## SHORT EXERCISE
Each line that holds the word "scene" counts once; give the total number of such lines and nothing else.

>> START DATA LINES

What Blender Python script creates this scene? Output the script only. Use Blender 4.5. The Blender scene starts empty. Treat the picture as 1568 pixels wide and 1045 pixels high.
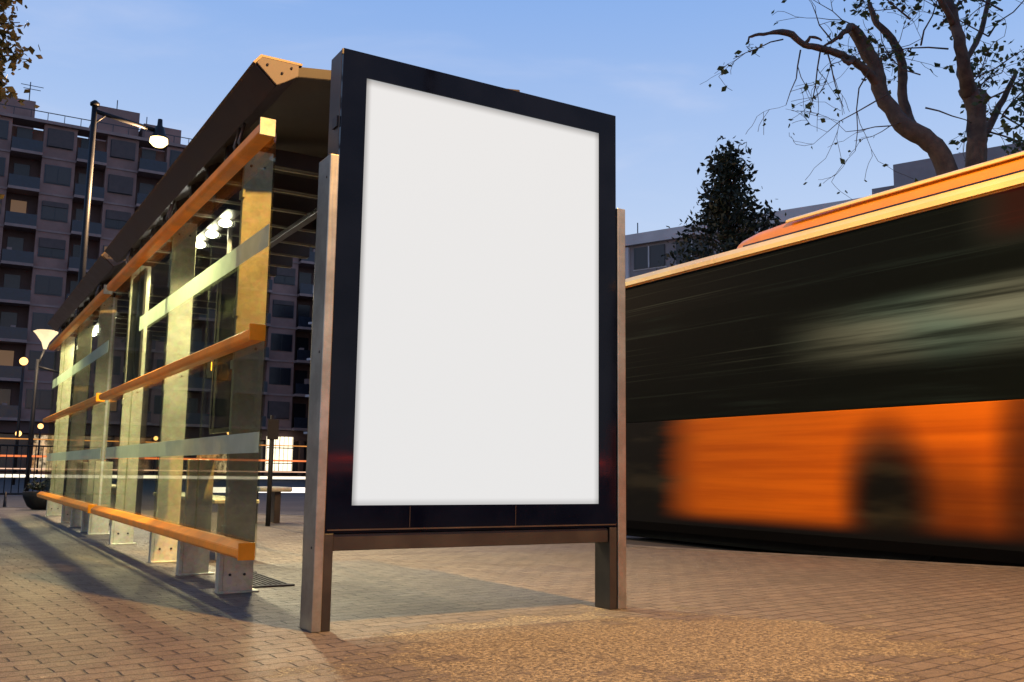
import bpy, bmesh, math, random
from mathutils import Vector, Matrix, Quaternion
random.seed(7)
S=bpy.context.scene
S.view_settings.view_transform='Standard'
S.view_settings.look='None'
S.view_settings.exposure=0
COL=bpy.context.collection

# ------------------------------------------------------------------ node helpers
class NT:
    def __init__(s,name):
        s.m=bpy.data.materials.new(name); s.m.use_nodes=True
        s.t=s.m.node_tree; s.t.nodes.clear()
        s.out=s.t.nodes.new('ShaderNodeOutputMaterial')
    def n(s,typ,**kw):
        nd=s.t.nodes.new(typ)
        for k,v in kw.items(): setattr(nd,k,v)
        return nd
    def put(s,sock,v):
        if isinstance(v,bpy.types.NodeSocket): s.t.links.new(v,sock)
        elif v is not None:
            if isinstance(v,(tuple,list)) and len(v)==3 and sock.type=='RGBA': v=(*v,1)
            sock.default_value=v
    def math(s,op,a,b=None,c=None,clamp=False):
        nd=s.n('ShaderNodeMath',operation=op); nd.use_clamp=clamp
        s.put(nd.inputs[0],a)
        if b is not None: s.put(nd.inputs[1],b)
        if c is not None: s.put(nd.inputs[2],c)
        return nd.outputs[0]
    def smooth(s,x,a,b,lo=0.,hi=1.):
        nd=s.n('ShaderNodeMapRange',interpolation_type='SMOOTHSTEP')
        if a>b: a,b,lo,hi=b,a,hi,lo
        s.put(nd.inputs['Value'],x)
        nd.inputs['From Min'].default_value=a;nd.inputs['From Max'].default_value=b
        nd.inputs['To Min'].default_value=lo;nd.inputs['To Max'].default_value=hi
        return nd.outputs[0]
    def mix(s,f,a,b,mode='MIX'):
        nd=s.n('ShaderNodeMix',data_type='RGBA',blend_type=mode)
        s.put(nd.inputs[0],f); s.put(nd.inputs[6],a); s.put(nd.inputs[7],b)
        return nd.outputs[2]
    def coord(s,kind='Object'):
        return s.n('ShaderNodeTexCoord').outputs[kind]
    def sep(s,v):
        nd=s.n('ShaderNodeSeparateXYZ'); s.put(nd.inputs[0],v); return nd.outputs
    def mapv(s,v,scale=(1,1,1),loc=(0,0,0),rot=(0,0,0)):
        nd=s.n('ShaderNodeMapping'); s.put(nd.inputs[0],v)
        nd.inputs['Scale'].default_value=scale;nd.inputs['Location'].default_value=loc;nd.inputs['Rotation'].default_value=rot
        return nd.outputs[0]
    def noise(s,v,scale=5,detail=4,rough=.55,col=False,dist=0):
        nd=s.n('ShaderNodeTexNoise'); s.put(nd.inputs['Vector'],v)
        nd.inputs['Scale'].default_value=scale;nd.inputs['Detail'].default_value=detail
        nd.inputs['Roughness'].default_value=rough;nd.inputs['Distortion'].default_value=dist
        return nd.outputs['Color' if col else 'Fac']
    def bump(s,h,st=.3,d=.01):
        nd=s.n('ShaderNodeBump'); s.put(nd.inputs['Height'],h)
        nd.inputs['Strength'].default_value=st;nd.inputs['Distance'].default_value=d
        return nd.outputs[0]
    def bsdf(s,color,rough=.5,metal=0,normal=None,emc=None,ems=0,alpha=None,spec=None,coat=None):
        p=s.n('ShaderNodeBsdfPrincipled')
        s.put(p.inputs['Base Color'],color);s.put(p.inputs['Roughness'],rough);s.put(p.inputs['Metallic'],metal)
        if normal is not None:s.put(p.inputs['Normal'],normal)
        if emc is not None:
            s.put(p.inputs['Emission Color'],emc);s.put(p.inputs['Emission Strength'],ems)
        if spec is not None: s.put(p.inputs['Specular IOR Level'],spec)
        if coat is not None: s.put(p.inputs['Coat Weight'],coat)
        return p.outputs[0]
    def done(s,sh,nosample=False):
        s.t.links.new(sh,s.out.inputs[0])
        if nosample: s.m.cycles.emission_sampling='NONE'
        return s.m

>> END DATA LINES

## ANSWER BELOW
2